A Tokyo-based computer software company plans to file a patent infringement suit against major mapmaking firms over technologies used to make electronic maps for car navigation systems, a company spokesman said Monday.

The company, Maruishi Digital, has argued that the Association of the Precise Survey & Applied Technology, which has 116 mapping-related companies as members, and the Geographical Survey Institute, the governmental body in charge of mapping, have infringed on its electronic mapping technologies over the years.

Maruishi Digital is a subsidiary of Maruishi Cycle Industries Ltd.

If the company sues, it is expected to send ripples through the electronic map market, now believed to be worth about 6 trillion yen. Electronic maps have been used widely in car navigation systems and computer programs in Japan.

Creating electronic maps had posed a major challenge until the early 1990s, as operators had to draw lines for maps manually, based on the outlines of roads and buildings from survey maps.

The breakthrough technologies, considered essential for making electronic maps, were developed by former Okinawa prefectural employee Kenji Nishiishigaki, 53, according to the company and other sources.

In 1992, Nishiishigaki applied for a patent for the electronic mapping technologies to scan lines from survey maps into computers.

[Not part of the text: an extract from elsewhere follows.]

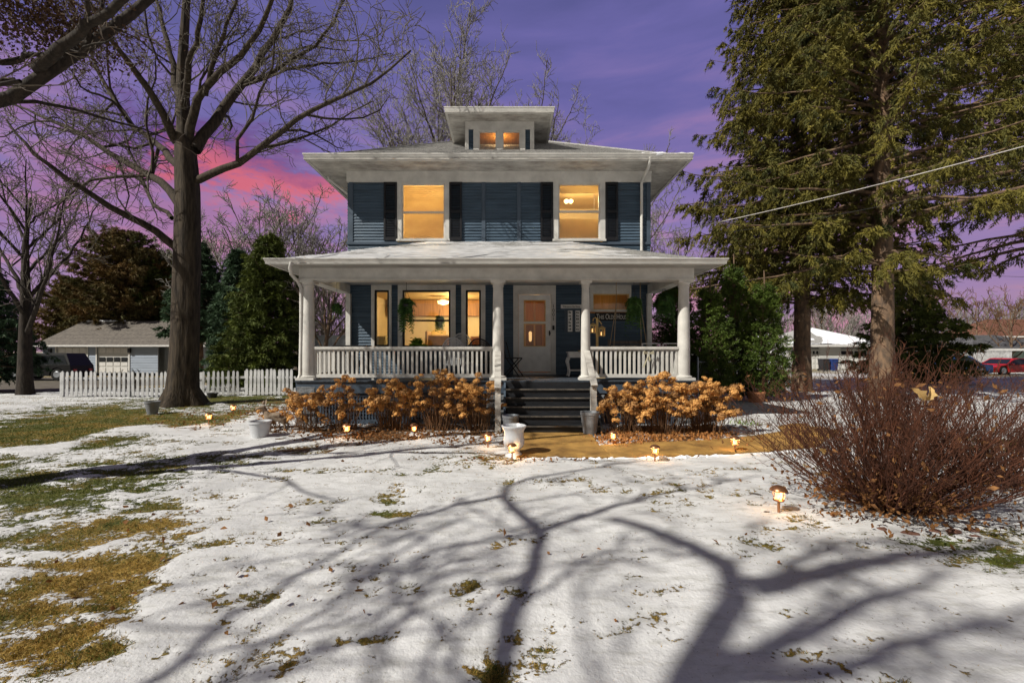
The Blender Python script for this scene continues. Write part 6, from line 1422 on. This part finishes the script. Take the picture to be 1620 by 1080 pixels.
# ---------------------------------------------------------------- vehicles
def car(loc, rot, paint, label, L=4.5, W=1.8, Hh=1.42, suv=False, name='parked_car', low=False):
    t = thing(name, (0, 0, 0), label, 'car'); wr = .33 if not suv else .38; cl = .20 if not suv else .28
    if suv: pr = [(-L/2, .42), (-L/2, .95), (-L/2+.12, 1.08), (-L/2+.5, 1.12), (-L/2+.22, 1.12), (-L/2+1.15, 1.16), (L/2-.1, 1.12), (L/2, .6), (L/2-.05, .35)]
    zb = cl
    hood = .98 if suv else (.72 if low else .82); roofz = Hh
    body = [(-L/2+.05, zb+.05), (-L/2, .55), (-L/2+.05, hood-.12), (-L/2+.35, hood-.02), (-L/2+(1.15 if not suv else 1.2), hood+.04), (L/2-(.75 if not suv else .1), hood+.05), (L/2-.05, hood-.02), (L/2, .55), (L/2-.06, zb+.05)]
    # wheel arches cut into the lower edge
    def arch(cx): return [(cx+(wr+.07)*math.cos(a), wr+(wr+.07)*math.sin(a)) for a in np.linspace(-.25, math.pi+.25, 9)]
    w1_, w2_ = L/2-.88, -L/2+.85
    poly = body+[(w1_+wr+.07, zb)]+arch(w1_)+[(w1_-wr-.07, zb), (w2_+wr+.07, zb)]+arch(w2_)+[(w2_-wr-.07, zb)]
    m = MB().prism_y([(p[0], p[1]) for p in poly], -W/2, W/2); o = m.build('body', paint, t); bv = o.modifiers.new('bevel', 'BEVEL'); bv.width = .035; bv.segments = 2; bv.limit_method = 'ANGLE'
    if suv: cab = [(-L/2+1.15, hood+.03), (-L/2+1.75, roofz-.04), (-L/2+2.2, roofz), (L/2-.45, roofz-.02), (L/2-.08, hood+.03)]
    else: cab = [(-L/2+1.20, hood+.03), (-L/2+1.95, roofz-.03), (-L/2+2.35, roofz), (L/2-1.55, roofz-.02), (L/2-.75, hood+.04)]
    def tap(poly, w0, w1, mt, nm, par):
        mm = MB(); n = len(poly); zmx = max(p[1] for p in poly); zmn = min(p[1] for p in poly)
        hw = [w0+(w1-w0)*(p[1]-zmn)/(zmx-zmn) for p in poly]
        mm.v = [(p[0], -h, p[1]) for p, h in zip(poly, hw)]+[(p[0], h, p[1]) for p, h in zip(poly, hw)]
        mm.f = [tuple(range(n)), tuple(range(2*n-1, n-1, -1))]+[(i, n+i, n+(i+1) % n, (i+1) % n) for i in range(n)]; return mm.build(nm, mt, par)
    c_ = tap(cab, W/2-.04, W/2-.20, paint, 'cabin', t)
    cx_ = sum(p[0] for p in cab)/len(cab); gl = [(cx_+(p[0]-cx_)*.90, hood+.06+(p[1]-hood-.03)*.80) for p in cab]; tap(gl, W/2-.025, W/2-.165, M['carglass'], 'side_window', c_)
    def pl_(i, j, nm):
        a, b = cab[i], cab[j]; zs = [(p[1]-hood)/(roofz-hood) for p in (a, b)]; wv = [W/2-.04-.16*z for z in zs]; nx, nz_ = -(b[1]-a[1]), (b[0]-a[0]); l_ = math.hypot(nx, nz_); nx, nz_ = nx/l_*.008, nz_/l_*.008
        if nm == 'windscreen' and nx > 0: nx, nz_ = -nx, -nz_
        mm = MB(); f = .12; A1 = (a[0]*(1-f)+b[0]*f+nx, a[1]*(1-f)+b[1]*f+abs(nz_)); B1 = (a[0]*f+b[0]*(1-f)+nx, a[1]*f+b[1]*(1-f)+abs(nz_))
        mm.add([(A1[0], -wv[0]+.09, A1[1]), (A1[0], wv[0]-.09, A1[1]), (B1[0], wv[1]-.07, B1[1]), (B1[0], -wv[1]+.07, B1[1])], [(0, 1, 2, 3)]); mm.build(nm, M['carglass'], c_)
    pl_(0, 1, 'windscreen'); pl_(4, 3, 'rear_window')
    for cx2_ in (w1_, w2_):
        for s in (-1, 1):
            m = MB(); n = 20; V = []
            for (rr, yy) in ((wr-.02, -.10), (wr, -.07), (wr, .07), (wr-.02, .10)):
                for j in range(n): a = 2*math.pi*j/n; m.v.append((cx2_+rr*math.cos(a), s*(W/2-.11)+yy, wr+rr*math.sin(a)))
            m.f = [tuple(range(n)), tuple(range(4*n-1, 3*n-1, -1))]+[(i*n+j, i*n+(j+1) % n, (i+1)*n+(j+1) % n, (i+1)*n+j) for i in range(3) for j in range(n)]
            ty = m.build('wheel', M['tyre'], t); m = MB(); 
            for (rr, yy) in ((.21, .101), (.19, .115), (.05, .105)):
                for j in range(n): a = 2*math.pi*j/n; m.v.append((cx2_+rr*math.cos(a), s*(W/2-.11+yy), wr+rr*math.sin(a)))
            m.f = [(i*n+j, i*n+(j+1) % n, (i+1)*n+(j+1) % n, (i+1)*n+j) for i in range(2) for j in range(n)]+[tuple(2*n+j for j in range(n))]; m.build('hubcap', M['silver'], ty)
    for s in (-1, 1):
        MB().box(-L/2-.012, -L/2+.06, s*W/2*.62-.16, s*W/2*.62+.16, .56, .68).build('headlight', M['ceram'], t); MB().box(L/2-.06, L/2+.012, s*W/2*.66-.13, s*W/2*.66+.13, .58, .72).build('tail_light', M['red'], t)
        MB().box(-L/2+1.35, -L/2+1.5, s*(W/2+.09)-.07, s*(W/2+.09)+.07, hood+.02, hood+.14).build('mirror', paint, t)
    t.location = loc; t.rotation_euler.z = R(rot); return t
car((PX(76, 30), 30.0, -.34), 4, M['carblack'], 'black off road vehicle parked beside the picket fence', L=4.4, Hh=1.78, suv=True)
car((PX(-12, 31), 31, -.34), 12, M['silver'], 'silver car partly hidden behind the tree at the left edge', L=4.6, Hh=1.55)
car((PX(1590, 33), 33, -.16), 8, M['red'], 'red sports car parked on the street at the right edge', L=4.5, Hh=1.22, low=True)
car((PX(1502, 31), 31, -.16), 5, M['blue'], 'dark blue car parked behind the twiggy shrub', L=4.5, Hh=1.42)
# ---------------------------------------------------------------- houses across at right
def far_house(px0, px1, pye, pyr, Yh, wallm, roofm, label, gable=False, zb_=-.25, doors=(), wins=(), dep=8, ridge=None, snow=False):
    x0, x1 = PX(px0, Yh), PX(px1, Yh); ze = PZ(pye, Yh); zr = PZ(pyr, Yh+dep/2); t = thing('house', ((x0+x1)/2, Yh, zb_), label, 'house')
    op = [(PX(a, Yh), PX(b, Yh), zb_, PZ(c, Yh)) for a, b, c in doors]+[(PX(a, Yh), PX(b, Yh), PZ(d, Yh), PZ(c, Yh)) for a, b, c, d in wins]
    m = MB(); z = zb_
    while z < ze-.01:
        zt = min(z+.24, ze); segs = [(x0, x1)]
        for (a, b, c, d) in op:
            if c < zt-.01 and d > z+.01:
                ns = []
                for s, e in segs:
                    if b <= s or a >= e: ns.append((s, e)); continue
                    if a > s: ns.append((s, a))
                    if b < e: ns.append((b, e))
                segs = ns
        for s, e in segs: m.hexa([(s, Yh-.03, z), (e, Yh-.03, z), (e, Yh+.15, z), (s, Yh+.15, z), (s, Yh-.005, zt), (e, Yh-.005, zt), (e, Yh+.15, zt), (s, Yh+.15, zt)])
        z = zt
    m.build('wall', wallm, t, kind='stuff'); box('rear_wall', wallm, t, x0+.02, x1-.02, Yh+.3, Yh+dep, zb_, ze-.02)
    for (a, b, c, d) in op[:len(doors)]:
        dr = box('garage_door', M['hwall'], t, a+.005, b-.005, Yh+.05, Yh+.12, c, d-.005); n = 4; w_ = (b-a)/n
        for q in range(n):
            box('door_window', M['carglass'], dr, a+q*w_+.08, a+(q+1)*w_-.08, Yh+.02, Yh+.049, d-.55, d-.2)
            for k in range(3): box('door_panel', M['white'], dr, a+q*w_+.07, a+(q+1)*w_-.07, Yh+.02, Yh+.049, c+.08+k*.55, c+.5+k*.55)
    for (a, b, c, d) in op[len(doors):]:
        wn = MB().box(a, a+.07, Yh-.05, Yh+.1, c, d).box(b-.07, b, Yh-.05, Yh+.1, c, d).box(a+.07, b-.07, Yh-.05, Yh+.1, c, c+.07).box(a+.07, b-.07, Yh-.05, Yh+.1, d-.07, d).build('window', M['white'], t); box('pane', M['carglass'], wn, a+.07, b-.07, Yh+.0, Yh+.03, c+.07, d-.07)
    o_ = .5; A_, B_, C_, D_ = (x0-o_, Yh-o_, ze), (x1+o_, Yh-o_, ze), (x1+o_, Yh+dep+o_, ze), (x0-o_, Yh+dep+o_, ze); ins = 0 if gable else dep/2+o_; ins = min(ins, (x1-x0)/2)
    r1, r2 = (x0-o_+ins, Yh+dep/2, zr), (x1+o_-ins, Yh+dep/2, zr)
    rf = MB().add([A_, B_, C_, D_, r1, r2], [(0, 1, 5, 4), (1, 2, 5), (2, 3, 4, 5), (3, 0, 4), (0, 3, 2, 1)]).build('roof', roofm, t)
    s = MB(); shingle_face(s, A_, B_, r2, r1, 16, .03); s.build('shingles', roofm, rf, kind='stuff')
    box('fascia', M['white'], t, x0-o_, x1+o_, Yh-o_-.04, Yh-o_-.001, ze-.15, ze+.03)
    if snow:
        a_, b_, c_, d_ = [Vector(v) for v in (A_, B_, r2, r1)]; xs = np.linspace(0, 1, 60); ts = np.linspace(.02, .98, 24); X_, T_ = np.meshgrid(xs, ts)
        Pp = np.array([[tuple((a_.lerp(b_, x)).lerp(d_.lerp(c_, x), t_)) for x in xs] for t_ in ts]); n_ = fbm(X_*5+px0, T_*3, 4); h = np.clip((n_-.47+.25*X_-.1)*.6, -.05, .08); Pp[..., 2] += .05+h
        i = (np.arange(23)[:, None]*60+np.arange(59)[None, :]).ravel(); F = np.stack([i, i+1, i+61, i+60], 1); F = F[h.ravel()[F].max(1) > -.02]; nmesh('roof_snow', Pp.reshape(-1, 3), [F], M['snow'], rf)
    return t
far_house(1244, 1392, 546, 520, 44, M['hwall'], M['shingle'], 'low white house with attached garage across the street behind the spruce trunks', doors=[(1274, 1296, 552), (1330, 1372, 552)], wins=[(1250, 1260, 553, 569), (1262, 1270, 553, 566)], snow=True)
far_house(1232, 1258, 540, 527, 56, M['gwall'], M['snow'], 'house with a snow covered roof showing behind the arborvitae')
far_house(1540, 1720, 552, 530, 40, M['green'], M['shingle_dark'], 'sage green house with dark grey hip roof at the right edge', wins=[(1580, 1600, 560, 574)])
far_house(1565, 1760, 532, 505, 58, M['tanwall'], M['brownroof'], 'tan brick house with brown roof behind the green one')
# white vinyl fence along the street at right
t = thing('board_fence', (PX(1418, 37), 37, -.2), 'long white board fence across the street behind the shrub', 'fence')
x = PX(1418, 37)
k = 0
while x < PX(1562, 37):
    box('fence_panel', M['fence'], t, x+.06, x+2.34, 37, 37.05, -.15, PZ(554, 37)-.08)
    for q in range(12): box('board', M['fence'], t, x+.07+q*.19, x+.24+q*.19, 36.97, 36.999, -.12, PZ(554, 37)-.1)
    box('fence_rail', M['fence'], t, x+.06, x+2.34, 36.95, 37.08, PZ(554, 37)-.079, PZ(554, 37)); box('fence_post', M['fence'], t, x-.055, x+.055, 36.94, 37.09, -.2, PZ(554, 37)+.05); x += 2.4
# white far fence left behind the porch end
t = thing('board_fence', (PX(495, 20), 20, 0), 'white panel fence seen through the left end of the porch', 'fence')
x = PX(480, 20)
while x < PX(560, 20):
    box('fence_panel', M['fence'], t, x+.05, x+1.15, 20, 20.04, .0, PZ(533, 20)-.01); box('fence_rail', M['fence'], t, x+.05, x+1.15, 19.96, 20.06, PZ(533, 20)-.009, PZ(530, 20)); box('fence_post', M['fence'], t, x-.045, x+.045, 19.95, 20.05, 0, PZ(529, 20)); x += 1.2
# wheelie bin
def bin_(px, Y_, mt, label):
    x, z = PX(px, Y_), -.2; t = thing('wheelie_bin', (x, Y_, z), label, 'bin')
    MB().hexa([(x-.24, Y_-.27, z+.06), (x+.24, Y_-.27, z+.06), (x+.24, Y_+.27, z+.06), (x-.24, Y_+.27, z+.06), (x-.30, Y_-.36, z+1.0), (x+.30, Y_-.36, z+1.0), (x+.30, Y_+.33, z+1.0), (x-.30, Y_+.33, z+1.0)]).build('body', mt, t)
    MB().hexa([(x-.32, Y_-.39, z+1.005), (x+.32, Y_-.39, z+1.005), (x+.32, Y_+.36, z+1.005), (x-.32, Y_+.36, z+1.005), (x-.27, Y_-.3, z+1.09), (x+.27, Y_-.3, z+1.09), (x+.27, Y_+.36, z+1.09), (x-.27, Y_+.36, z+1.09)]).build('lid', mt, t)
    for s in (-1, 1): MB().tube([(x+s*.27-.03, Y_+.3, z+.1), (x+s*.27+.03, Y_+.3, z+.1)], .1, 12).build('wheel', M['tyre'], t)
bin_(1317, 40, M['binblue'], 'blue wheelie bin in front of the white garage'); bin_(1303, 40, M['darkpot'], 'black wheelie bin left of the blue one')
# overhead service cables
def cable(a, b, sag, r_, label, mt='wire'):
    a, b = Vector(a), Vector(b); P = [a.lerp(b, i/24)-Vector((0, 0, sag*4*(i/24)*(1-i/24))) for i in range(25)]
    o = MB().tube(P, r_, 6).build('overhead_cable', M[mt], None, smooth=True); tag(o, label, 'cable')
cable((WX1+.02, YW+1.5, 4.95), P3(1640, 226, 8.5), .10, .009, 'thick white service cable running from the house wall to the upper right')
cable((WX1+.02, YW+1.55, 4.90), P3(1640, 268, 9.5), .25, .005, 'thin dark cable sagging below the white service cable', 'darkpot')
cable(P3(1420, 140, 13), P3(1660, 165, 13), .0, .008, 'pale cable crossing the upper right spruce branches')
cable(P3(1380, 380, 30), P3(1700, 395, 30), .1, .012, 'thin cable over the street at right, highest of the pair', 'darkpot')
cable(P3(1380, 425, 30), P3(1700, 440, 30), .1, .012, 'thin cable over the street at right, lowest of the pair', 'darkpot')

The patent was granted in 1998.

Major mapping companies, which appear to be dependent on the technologies, filed an appeal to the Japan Patent Office, but the office rejected it in March 2001.

When he won the patent, it was believed the basic principles of Nishiishigaki's technologies had been widely adopted by many mapping companies, according to cartographers.

Maruishi Digital later obtained the patent from Nishiishigaki.